Dahlia Rudavsky

Traces of Dick
by Dahlia Rudavsky

In thinking of writing this piece, I realized that most of my interactions with Dick were entangled with real, physical things, though these interactions about "things" often had a spiritual origin. Dick's habit of linking the mundane with the sublime seemed effortless and was rather unusual, given the lack of connection that many of us experience between our workaday and Jewish lives.

For example, when I first became part of the drash committee, Dick approached me several times with suggestions of people whom I ought to recruit to give a drash. He would invariably have in mind an angle by which the individual could be convinced that the task was not as intimidating as they at first thought. Usually Dick's angle had to do with the person's work, or occasionally an unusual experience he had heard about. Dick's attention to the value of the everyday in generating spiritual insight produced some excellent drashot

I think Dick was always looking for the deeper meaning in things and events, perhaps almost unconsciously. One shabbas, after a service in which I had been the shaliach for shacharit, Dick commented that it had been a long time since he'd heard anyone use the melody for Hatikvah to accompany "v'havi'eynu  l'shalom mey'arba kanfot ha'aretz," right before the shma, and he noted that Israel was still in one person's good graces-(this was a few years back). Frankly, I had not intended to send any such message, and doubt that those who choose not to use that particular melody mean to convey any alienation from Israel. But Dick's comment has stuck, and ever since, when I use the Hatikvah melody, I can't help but focus on the deep affirmation of the Jewish people's yearning for Zion that it embodies.  Dick's comment made me more conscious of what I was doing.

We all probably know that Dick learned the bookbinding trade in his youth, in order to have a practical skill to fall back on should the rabbinate not work out. Accordingly, he was the fixer of all the minyan's torn and worn-out prayerbooks.  I took this role of  his quite seriously, and more often than not, would find Dick after services to deliver a prayerbook needing attention. Dick once quipped that it was uncanny how the prayerbooks needing help seemed to know how to find me. And I, in turn, knew how to find him.

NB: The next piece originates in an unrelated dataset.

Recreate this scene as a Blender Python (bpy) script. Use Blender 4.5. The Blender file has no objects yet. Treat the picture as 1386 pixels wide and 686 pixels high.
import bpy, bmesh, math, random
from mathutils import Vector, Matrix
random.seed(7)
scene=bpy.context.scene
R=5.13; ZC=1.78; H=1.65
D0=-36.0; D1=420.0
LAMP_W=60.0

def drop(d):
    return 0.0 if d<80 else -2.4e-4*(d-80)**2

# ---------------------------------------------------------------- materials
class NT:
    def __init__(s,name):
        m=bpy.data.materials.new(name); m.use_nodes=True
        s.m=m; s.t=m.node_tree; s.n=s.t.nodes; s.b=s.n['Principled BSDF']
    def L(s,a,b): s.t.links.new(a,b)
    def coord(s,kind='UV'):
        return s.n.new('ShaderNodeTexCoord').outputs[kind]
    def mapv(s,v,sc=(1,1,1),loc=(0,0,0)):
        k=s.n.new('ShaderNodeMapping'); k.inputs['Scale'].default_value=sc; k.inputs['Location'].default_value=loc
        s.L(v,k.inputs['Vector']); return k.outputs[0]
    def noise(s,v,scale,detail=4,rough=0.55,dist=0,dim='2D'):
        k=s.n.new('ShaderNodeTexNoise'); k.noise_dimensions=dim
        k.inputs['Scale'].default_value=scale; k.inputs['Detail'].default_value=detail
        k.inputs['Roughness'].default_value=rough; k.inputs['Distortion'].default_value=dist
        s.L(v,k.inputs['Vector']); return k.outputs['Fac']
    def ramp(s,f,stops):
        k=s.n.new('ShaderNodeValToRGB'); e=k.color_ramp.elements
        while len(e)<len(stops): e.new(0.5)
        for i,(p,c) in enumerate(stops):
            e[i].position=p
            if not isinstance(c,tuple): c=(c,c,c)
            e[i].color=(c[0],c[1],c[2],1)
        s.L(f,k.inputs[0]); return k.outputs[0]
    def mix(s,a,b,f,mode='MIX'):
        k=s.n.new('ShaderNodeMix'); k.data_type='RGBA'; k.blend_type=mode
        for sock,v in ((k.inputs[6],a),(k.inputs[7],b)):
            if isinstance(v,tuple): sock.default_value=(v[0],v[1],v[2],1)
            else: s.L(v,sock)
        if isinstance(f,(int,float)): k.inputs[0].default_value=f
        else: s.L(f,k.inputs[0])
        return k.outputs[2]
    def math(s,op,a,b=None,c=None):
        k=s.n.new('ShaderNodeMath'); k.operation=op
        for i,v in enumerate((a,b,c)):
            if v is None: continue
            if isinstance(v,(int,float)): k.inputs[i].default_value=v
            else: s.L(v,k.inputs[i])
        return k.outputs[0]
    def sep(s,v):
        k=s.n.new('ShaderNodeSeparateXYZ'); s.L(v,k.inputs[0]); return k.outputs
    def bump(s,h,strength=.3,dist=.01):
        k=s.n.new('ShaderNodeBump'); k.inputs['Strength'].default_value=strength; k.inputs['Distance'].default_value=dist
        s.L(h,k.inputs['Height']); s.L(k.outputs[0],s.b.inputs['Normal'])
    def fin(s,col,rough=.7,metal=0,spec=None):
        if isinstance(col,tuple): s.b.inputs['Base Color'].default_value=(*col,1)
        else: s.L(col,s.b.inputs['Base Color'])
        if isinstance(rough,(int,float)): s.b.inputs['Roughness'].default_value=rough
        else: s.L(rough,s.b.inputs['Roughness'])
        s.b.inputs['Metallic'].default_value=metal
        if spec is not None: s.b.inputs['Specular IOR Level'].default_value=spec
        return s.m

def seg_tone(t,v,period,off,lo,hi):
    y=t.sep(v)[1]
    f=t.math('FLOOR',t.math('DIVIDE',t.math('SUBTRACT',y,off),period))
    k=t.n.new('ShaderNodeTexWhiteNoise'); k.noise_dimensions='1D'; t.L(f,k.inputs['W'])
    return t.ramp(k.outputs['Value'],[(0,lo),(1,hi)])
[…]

I have a book at home that I inherited from my mother's library- Bialik's Sefer Ha'aggadah. The book remains in print, but this particular volume has sentimental value. Its binding is torn, and I asked Dick if he could fix it. Dick agreed to take a look at it to see what could be done. That was at least three years ago. Alas, bringing the book to be examined was not high on my list of priorities. Now, it's left on the shelf, a testament to the price of procrastination.  When I see it, I remember that, like my mother of blessed memory, Dick is gone.

Last week at shul, Rhoda Grill came across a siddur with worn pages. Sadly she said, "What do we do now when we come across a book with worn-out pages?" (And will anyone remember how to tie the lulavim? Will commercial honey ever taste as sweet as "totzeret [Richard] Yisrael" that we watched flow into the bottle?)  Dick has left gentle little mementos everywhere, without meaning to do so.

To end with sweetness: one autumn Shabbat, walking with me and my family through piles of fallen leaves on the way to the Israels' neighborhood, Dick looked around at the vivid colors and said, "You know, the Jews in Newton are living in Gan Ayden. When before in history could Jews live in such a beautiful place, and openly study Talmud, and nobody bothers them?" I often think of that, especially in this season.

In Song of Myself, Walt Whitman told his readers to "look for me under your bootsoles."  Dick never said anything like that, but his touch really is all around us: in the siddurim, in the niggunim, in the autumn leaves, in our conversations with one another. And when we are able to appreciate being in Gan Ayden.